Sutter won't commit

CAMERON MAXWELL -- Calgary Sun

, Last Updated: 8:17 AM ET

If there were any doubts, junior nats bench boss Brent Sutter laid them to rest after arriving at Calgary International Airport yesterday.

Sutter and members of Canada's world champion junior club were greeted by a throng of media and about 50 fans, who applauded as the coach and players emerged into the WestJet waiting area after flying in from Winnipeg.

After Tuesday's 6-1 drubbing of Russia in the final, many hockey pundits called the Canadians the best junior squad ever assembled and Sutter, also the GM-head coach of the Red Deer Rebels, heartily agreed.

"Absolutely. How could they not be?" said Sutter, who helped build the team and guided the juniors to their first world title since 1997.

"You go to a world junior championship and you dominate like they did, not just one or two games but every game -- everyone saw it and I'm not just blowing smoke. It's a fact."

Many credit Sutter for guiding the club to a perfect 6-0 record, scoring 41 goals and allowing just seven against throughout the tourney.

But Sutter, the brother of Calgary Flames GM-head coach Darryl Sutter, said all the praise belongs to his charges.

"It's all about the players. Your job is to provide leadership and provide a plan and the kids jumped right on board," he said.

Despite his success, Sutter's not sure if he'll be back to coach the juniors next year.

"I don't know. It's a lot of work and a big commitment," he said.

"Plus, it's a long time away from your team."

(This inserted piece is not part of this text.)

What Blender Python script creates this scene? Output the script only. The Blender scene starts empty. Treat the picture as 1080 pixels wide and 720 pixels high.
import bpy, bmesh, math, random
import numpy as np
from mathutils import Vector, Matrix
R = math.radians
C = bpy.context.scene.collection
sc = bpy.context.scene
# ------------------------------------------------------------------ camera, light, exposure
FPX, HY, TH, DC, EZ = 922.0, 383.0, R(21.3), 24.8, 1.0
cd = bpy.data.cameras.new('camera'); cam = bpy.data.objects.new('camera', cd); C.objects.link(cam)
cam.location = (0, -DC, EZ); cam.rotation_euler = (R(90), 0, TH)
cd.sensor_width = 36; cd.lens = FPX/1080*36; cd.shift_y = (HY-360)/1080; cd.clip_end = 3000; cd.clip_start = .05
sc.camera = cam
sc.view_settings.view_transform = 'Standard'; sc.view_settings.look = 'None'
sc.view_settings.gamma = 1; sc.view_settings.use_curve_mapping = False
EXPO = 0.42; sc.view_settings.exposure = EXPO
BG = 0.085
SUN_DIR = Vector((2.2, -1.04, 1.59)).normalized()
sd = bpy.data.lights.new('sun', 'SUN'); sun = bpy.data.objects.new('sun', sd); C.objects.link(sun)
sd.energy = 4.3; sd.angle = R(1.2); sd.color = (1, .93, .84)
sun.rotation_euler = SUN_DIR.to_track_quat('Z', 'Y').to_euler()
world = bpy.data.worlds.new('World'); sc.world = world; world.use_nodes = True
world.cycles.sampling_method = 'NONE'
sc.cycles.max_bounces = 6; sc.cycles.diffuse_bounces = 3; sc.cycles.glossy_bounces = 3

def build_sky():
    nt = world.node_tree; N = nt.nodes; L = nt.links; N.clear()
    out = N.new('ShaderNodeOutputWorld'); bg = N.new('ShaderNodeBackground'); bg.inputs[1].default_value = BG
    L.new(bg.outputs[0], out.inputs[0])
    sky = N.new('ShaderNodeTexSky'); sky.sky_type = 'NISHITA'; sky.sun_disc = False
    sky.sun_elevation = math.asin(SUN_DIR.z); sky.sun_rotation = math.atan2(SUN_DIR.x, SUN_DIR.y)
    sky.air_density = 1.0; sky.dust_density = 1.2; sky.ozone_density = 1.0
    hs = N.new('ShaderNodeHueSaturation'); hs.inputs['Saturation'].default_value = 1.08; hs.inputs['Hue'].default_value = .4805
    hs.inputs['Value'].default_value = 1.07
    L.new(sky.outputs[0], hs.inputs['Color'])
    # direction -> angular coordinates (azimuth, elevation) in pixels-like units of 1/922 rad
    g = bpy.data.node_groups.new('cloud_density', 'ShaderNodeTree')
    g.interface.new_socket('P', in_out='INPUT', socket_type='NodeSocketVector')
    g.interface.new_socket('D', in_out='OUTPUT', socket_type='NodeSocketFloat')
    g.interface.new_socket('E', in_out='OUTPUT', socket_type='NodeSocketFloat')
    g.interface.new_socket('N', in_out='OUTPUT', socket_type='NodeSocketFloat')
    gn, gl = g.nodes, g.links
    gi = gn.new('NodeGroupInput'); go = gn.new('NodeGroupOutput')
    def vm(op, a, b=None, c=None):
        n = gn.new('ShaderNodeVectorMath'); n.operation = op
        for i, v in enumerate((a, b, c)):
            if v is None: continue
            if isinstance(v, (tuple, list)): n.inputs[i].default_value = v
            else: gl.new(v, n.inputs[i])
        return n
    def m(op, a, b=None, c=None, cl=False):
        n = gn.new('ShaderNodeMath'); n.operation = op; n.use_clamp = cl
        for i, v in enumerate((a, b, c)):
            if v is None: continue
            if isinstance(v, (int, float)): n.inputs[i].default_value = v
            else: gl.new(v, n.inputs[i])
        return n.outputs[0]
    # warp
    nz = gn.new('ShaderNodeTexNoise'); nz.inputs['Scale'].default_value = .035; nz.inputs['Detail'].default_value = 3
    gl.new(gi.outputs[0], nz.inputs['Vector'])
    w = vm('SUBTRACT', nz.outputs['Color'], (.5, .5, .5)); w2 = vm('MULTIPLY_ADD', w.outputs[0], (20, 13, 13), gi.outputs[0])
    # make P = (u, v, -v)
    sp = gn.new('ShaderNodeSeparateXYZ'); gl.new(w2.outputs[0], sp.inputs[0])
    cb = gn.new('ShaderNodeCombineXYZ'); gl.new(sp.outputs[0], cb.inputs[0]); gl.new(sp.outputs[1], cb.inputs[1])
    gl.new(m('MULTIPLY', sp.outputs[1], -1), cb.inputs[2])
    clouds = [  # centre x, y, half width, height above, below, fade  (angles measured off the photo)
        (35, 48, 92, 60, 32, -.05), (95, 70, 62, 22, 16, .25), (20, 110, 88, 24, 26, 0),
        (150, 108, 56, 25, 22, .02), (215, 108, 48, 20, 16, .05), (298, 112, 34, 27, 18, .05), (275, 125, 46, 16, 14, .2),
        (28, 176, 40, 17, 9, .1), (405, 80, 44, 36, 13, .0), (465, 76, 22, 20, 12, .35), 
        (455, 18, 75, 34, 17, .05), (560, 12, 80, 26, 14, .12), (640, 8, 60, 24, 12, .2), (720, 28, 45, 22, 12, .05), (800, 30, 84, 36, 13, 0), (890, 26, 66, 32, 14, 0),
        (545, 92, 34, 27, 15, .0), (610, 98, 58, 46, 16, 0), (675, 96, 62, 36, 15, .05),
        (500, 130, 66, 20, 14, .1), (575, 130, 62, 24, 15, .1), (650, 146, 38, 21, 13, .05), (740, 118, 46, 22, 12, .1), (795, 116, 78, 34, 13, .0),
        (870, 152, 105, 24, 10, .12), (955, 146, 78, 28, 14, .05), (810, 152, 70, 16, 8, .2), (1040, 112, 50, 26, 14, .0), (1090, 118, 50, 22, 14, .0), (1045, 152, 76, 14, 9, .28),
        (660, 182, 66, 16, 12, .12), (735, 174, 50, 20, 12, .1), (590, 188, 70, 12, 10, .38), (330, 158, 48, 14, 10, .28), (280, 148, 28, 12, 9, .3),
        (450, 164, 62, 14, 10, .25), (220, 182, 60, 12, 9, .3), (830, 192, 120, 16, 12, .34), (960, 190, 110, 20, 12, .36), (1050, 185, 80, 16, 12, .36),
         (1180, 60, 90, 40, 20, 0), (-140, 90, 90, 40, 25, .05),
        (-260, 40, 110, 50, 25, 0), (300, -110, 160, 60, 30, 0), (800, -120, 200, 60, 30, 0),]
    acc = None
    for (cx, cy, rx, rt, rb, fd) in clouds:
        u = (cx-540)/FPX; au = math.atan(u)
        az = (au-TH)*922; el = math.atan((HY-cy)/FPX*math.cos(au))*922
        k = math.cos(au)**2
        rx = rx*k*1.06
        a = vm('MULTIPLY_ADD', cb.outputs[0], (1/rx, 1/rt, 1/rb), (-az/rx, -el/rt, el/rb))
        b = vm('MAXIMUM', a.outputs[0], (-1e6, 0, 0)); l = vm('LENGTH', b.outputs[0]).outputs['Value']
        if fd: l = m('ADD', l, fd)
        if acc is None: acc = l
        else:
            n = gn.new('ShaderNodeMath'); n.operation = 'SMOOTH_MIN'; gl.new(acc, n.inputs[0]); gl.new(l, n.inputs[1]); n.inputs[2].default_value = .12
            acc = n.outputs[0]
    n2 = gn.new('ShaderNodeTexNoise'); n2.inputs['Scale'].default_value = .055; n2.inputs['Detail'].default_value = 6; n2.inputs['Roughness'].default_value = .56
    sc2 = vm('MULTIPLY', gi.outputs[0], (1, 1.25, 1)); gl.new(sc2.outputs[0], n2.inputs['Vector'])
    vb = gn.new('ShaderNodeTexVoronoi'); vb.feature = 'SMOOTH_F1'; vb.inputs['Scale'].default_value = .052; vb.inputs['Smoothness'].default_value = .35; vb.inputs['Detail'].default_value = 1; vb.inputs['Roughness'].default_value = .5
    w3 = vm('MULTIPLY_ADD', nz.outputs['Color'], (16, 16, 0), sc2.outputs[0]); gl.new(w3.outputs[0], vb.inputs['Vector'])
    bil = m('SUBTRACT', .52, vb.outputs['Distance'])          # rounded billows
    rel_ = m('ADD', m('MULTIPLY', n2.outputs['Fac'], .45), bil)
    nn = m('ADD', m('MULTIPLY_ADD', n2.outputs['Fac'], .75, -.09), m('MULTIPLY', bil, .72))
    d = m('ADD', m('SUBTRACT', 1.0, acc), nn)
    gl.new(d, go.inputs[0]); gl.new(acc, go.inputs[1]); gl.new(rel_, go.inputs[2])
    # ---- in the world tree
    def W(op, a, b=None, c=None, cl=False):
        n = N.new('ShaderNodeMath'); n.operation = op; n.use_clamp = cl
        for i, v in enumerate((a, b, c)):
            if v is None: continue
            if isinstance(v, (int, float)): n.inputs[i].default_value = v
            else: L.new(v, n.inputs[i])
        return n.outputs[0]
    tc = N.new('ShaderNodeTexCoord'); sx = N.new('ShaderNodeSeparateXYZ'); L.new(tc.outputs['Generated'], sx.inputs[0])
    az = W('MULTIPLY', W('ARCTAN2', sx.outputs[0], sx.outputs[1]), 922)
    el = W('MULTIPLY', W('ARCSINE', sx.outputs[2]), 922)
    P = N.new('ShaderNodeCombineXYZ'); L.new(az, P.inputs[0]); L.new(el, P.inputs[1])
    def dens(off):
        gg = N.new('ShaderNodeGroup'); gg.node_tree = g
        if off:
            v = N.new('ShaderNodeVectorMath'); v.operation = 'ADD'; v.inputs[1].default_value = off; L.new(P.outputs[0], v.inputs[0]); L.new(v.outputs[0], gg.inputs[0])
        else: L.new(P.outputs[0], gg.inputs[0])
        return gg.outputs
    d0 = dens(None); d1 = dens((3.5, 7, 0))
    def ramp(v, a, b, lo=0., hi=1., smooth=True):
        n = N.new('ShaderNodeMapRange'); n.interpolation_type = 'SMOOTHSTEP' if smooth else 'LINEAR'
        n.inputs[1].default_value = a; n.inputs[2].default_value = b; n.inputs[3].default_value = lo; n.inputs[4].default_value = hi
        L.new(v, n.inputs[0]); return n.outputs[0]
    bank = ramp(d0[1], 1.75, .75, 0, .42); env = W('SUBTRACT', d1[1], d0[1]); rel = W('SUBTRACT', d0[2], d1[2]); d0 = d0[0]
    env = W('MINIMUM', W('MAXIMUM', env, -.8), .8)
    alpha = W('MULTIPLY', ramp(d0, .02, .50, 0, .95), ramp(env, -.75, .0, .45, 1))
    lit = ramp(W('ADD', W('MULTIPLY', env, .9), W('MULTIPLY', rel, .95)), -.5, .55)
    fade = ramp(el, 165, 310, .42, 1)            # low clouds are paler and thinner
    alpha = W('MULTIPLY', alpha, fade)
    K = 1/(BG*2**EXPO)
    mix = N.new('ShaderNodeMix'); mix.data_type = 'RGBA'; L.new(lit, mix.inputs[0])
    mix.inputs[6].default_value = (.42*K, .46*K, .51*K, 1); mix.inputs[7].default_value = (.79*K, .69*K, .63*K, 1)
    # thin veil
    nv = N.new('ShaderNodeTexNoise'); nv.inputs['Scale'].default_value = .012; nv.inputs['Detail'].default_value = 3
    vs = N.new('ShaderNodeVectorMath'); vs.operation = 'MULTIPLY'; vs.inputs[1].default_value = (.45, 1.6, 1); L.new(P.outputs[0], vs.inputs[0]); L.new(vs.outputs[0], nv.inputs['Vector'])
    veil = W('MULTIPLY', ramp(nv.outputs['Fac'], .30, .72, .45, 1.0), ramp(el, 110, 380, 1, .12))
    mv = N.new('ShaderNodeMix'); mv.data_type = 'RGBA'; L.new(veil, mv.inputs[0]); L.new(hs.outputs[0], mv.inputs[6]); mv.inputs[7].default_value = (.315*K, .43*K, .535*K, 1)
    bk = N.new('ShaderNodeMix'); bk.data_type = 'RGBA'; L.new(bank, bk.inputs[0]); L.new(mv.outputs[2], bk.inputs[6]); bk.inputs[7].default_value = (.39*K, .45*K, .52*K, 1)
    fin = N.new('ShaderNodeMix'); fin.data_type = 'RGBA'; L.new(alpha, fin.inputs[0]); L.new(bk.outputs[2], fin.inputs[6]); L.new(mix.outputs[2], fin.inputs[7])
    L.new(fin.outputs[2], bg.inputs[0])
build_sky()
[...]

Sutter arrived in Calgary with Rebels Dion Phaneuf and Colin Fraser, as well as Kootenay Ice goaltender Jeff Glass, who backstopped the Canadians to the win.

Phaneuf, a highly-touted Calgary Flames prospect, said with all the red and white in the stands, it felt like he was skating on home ice.

"The fan support was unbelievable. The Canadians that came down to Grand Forks made us feel like we were playing in Canada and that started in Winnipeg. It was unbelievable right from day one in training camp," said Phaneuf, sporting a gold medal around his neck.

After the game, the Canadians hopped on a bus bound for Winnipeg, arrived at 3:30 a.m. then celebrated during the wee hours of the morning.

"We went out for a couple of pops after we got there and I still haven't had any sleep yet. But I got to see my parents for about 20 minutes after the game and it was special sharing the moment with them," said Glass, who hails from Cochrane.